• _Entries with scene source code_
____________
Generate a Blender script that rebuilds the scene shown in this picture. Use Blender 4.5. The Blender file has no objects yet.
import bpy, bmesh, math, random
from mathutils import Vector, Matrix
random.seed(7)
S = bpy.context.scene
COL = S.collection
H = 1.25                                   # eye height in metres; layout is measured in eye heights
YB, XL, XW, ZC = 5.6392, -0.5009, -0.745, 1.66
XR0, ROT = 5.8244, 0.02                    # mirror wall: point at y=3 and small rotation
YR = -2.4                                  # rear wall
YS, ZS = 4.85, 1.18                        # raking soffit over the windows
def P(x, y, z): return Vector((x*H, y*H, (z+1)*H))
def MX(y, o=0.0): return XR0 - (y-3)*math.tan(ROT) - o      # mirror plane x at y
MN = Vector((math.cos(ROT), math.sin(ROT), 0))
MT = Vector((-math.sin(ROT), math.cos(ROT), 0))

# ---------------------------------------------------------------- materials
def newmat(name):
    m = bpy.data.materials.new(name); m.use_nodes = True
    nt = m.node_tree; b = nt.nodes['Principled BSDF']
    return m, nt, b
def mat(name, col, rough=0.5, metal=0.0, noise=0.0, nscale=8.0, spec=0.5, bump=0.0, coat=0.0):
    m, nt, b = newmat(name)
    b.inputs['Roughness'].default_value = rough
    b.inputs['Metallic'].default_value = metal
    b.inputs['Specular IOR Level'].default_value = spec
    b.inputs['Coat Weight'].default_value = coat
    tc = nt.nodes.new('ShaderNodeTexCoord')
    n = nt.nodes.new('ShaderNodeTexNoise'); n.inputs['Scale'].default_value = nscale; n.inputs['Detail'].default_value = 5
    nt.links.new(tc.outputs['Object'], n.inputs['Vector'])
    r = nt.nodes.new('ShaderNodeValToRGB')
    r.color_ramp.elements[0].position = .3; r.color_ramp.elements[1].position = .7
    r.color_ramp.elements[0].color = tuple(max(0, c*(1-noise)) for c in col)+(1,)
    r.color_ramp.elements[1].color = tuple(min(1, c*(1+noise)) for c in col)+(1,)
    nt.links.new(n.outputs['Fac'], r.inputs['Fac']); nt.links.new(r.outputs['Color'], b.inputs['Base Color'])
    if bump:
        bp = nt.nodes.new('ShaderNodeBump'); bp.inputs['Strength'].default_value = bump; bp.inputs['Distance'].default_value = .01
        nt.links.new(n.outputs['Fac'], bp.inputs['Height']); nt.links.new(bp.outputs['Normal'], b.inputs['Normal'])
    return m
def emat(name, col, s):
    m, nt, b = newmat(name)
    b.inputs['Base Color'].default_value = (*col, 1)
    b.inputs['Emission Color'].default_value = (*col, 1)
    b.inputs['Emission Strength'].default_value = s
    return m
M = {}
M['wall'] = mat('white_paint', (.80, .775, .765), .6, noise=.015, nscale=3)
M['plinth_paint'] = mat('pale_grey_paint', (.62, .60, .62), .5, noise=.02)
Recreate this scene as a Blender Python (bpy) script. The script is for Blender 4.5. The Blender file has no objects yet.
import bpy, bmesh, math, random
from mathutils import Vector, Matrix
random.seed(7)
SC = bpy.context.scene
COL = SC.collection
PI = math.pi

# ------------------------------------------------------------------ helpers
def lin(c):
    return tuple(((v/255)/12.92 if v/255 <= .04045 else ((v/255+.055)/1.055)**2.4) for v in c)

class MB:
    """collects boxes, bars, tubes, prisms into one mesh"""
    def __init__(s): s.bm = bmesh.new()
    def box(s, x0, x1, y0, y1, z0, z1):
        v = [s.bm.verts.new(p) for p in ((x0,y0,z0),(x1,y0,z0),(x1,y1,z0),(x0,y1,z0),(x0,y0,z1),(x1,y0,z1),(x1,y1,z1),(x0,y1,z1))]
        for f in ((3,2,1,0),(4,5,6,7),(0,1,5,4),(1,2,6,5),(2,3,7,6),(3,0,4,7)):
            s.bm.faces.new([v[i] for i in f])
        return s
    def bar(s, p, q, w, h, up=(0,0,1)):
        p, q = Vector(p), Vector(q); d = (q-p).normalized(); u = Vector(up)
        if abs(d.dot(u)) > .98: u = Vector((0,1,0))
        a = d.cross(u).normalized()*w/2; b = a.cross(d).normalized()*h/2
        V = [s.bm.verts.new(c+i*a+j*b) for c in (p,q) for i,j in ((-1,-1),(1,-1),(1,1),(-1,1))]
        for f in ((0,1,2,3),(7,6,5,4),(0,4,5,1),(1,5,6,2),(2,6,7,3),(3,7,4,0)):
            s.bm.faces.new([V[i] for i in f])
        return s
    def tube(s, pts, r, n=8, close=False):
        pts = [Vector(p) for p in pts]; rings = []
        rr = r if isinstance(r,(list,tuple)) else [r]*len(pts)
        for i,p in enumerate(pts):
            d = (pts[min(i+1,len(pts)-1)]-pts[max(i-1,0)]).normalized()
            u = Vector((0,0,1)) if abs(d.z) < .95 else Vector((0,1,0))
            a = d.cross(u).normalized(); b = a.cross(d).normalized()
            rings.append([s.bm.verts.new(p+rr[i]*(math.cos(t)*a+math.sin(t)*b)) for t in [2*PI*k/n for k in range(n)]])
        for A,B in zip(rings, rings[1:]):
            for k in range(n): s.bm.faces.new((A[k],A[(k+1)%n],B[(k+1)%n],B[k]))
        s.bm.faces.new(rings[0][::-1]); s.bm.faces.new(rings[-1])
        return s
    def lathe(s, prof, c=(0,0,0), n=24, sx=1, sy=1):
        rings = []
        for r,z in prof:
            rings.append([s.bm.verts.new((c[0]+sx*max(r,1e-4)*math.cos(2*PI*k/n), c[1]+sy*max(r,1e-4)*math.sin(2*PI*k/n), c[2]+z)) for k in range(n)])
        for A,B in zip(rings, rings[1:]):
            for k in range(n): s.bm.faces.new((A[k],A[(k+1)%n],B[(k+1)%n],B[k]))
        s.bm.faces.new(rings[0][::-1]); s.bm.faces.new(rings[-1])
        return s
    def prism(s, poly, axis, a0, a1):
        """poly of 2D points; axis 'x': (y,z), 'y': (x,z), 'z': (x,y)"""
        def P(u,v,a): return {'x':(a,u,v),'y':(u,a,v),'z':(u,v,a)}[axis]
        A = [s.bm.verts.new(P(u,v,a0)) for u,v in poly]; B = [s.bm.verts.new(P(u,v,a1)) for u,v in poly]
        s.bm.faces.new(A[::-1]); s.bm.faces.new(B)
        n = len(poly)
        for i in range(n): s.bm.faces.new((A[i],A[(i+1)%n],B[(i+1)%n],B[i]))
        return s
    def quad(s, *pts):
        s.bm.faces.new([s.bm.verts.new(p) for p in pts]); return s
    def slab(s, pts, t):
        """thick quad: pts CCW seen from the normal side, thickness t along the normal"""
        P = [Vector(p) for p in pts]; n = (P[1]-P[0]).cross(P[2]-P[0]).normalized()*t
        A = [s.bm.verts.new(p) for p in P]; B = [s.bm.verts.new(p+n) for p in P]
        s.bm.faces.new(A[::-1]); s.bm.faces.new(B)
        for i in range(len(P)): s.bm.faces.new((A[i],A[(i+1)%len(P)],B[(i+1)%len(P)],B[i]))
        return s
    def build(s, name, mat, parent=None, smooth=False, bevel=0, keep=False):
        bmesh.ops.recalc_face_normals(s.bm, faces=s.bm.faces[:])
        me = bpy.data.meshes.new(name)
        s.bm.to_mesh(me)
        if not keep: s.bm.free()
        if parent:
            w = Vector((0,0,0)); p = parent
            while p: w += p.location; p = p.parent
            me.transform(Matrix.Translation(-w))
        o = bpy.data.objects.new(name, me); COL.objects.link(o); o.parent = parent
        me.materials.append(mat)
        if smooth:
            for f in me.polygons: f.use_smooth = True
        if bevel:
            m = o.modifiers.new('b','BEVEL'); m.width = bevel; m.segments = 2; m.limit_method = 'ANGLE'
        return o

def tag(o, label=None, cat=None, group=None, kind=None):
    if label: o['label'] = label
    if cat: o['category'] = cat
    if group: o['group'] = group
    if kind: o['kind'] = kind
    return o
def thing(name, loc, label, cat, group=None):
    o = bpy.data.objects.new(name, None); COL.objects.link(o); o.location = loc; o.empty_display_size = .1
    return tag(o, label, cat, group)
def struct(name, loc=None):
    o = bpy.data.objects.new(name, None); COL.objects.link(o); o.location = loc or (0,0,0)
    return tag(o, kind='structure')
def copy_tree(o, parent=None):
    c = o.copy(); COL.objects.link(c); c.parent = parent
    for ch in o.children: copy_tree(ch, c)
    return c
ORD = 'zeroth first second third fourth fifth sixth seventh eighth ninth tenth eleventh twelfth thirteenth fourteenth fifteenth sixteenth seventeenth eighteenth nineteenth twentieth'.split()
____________
• _Exercise brief_
Above are the records. Print exactly, and only, the lines from the line with "Recreate this scene" to the line with "PI = math.pi", both inclusive.

• _Response below_
Recreate this scene as a Blender Python (bpy) script. The script is for Blender 4.5. The Blender file has no objects yet.
import bpy, bmesh, math, random
from mathutils import Vector, Matrix
random.seed(7)
SC = bpy.context.scene
COL = SC.collection
PI = math.pi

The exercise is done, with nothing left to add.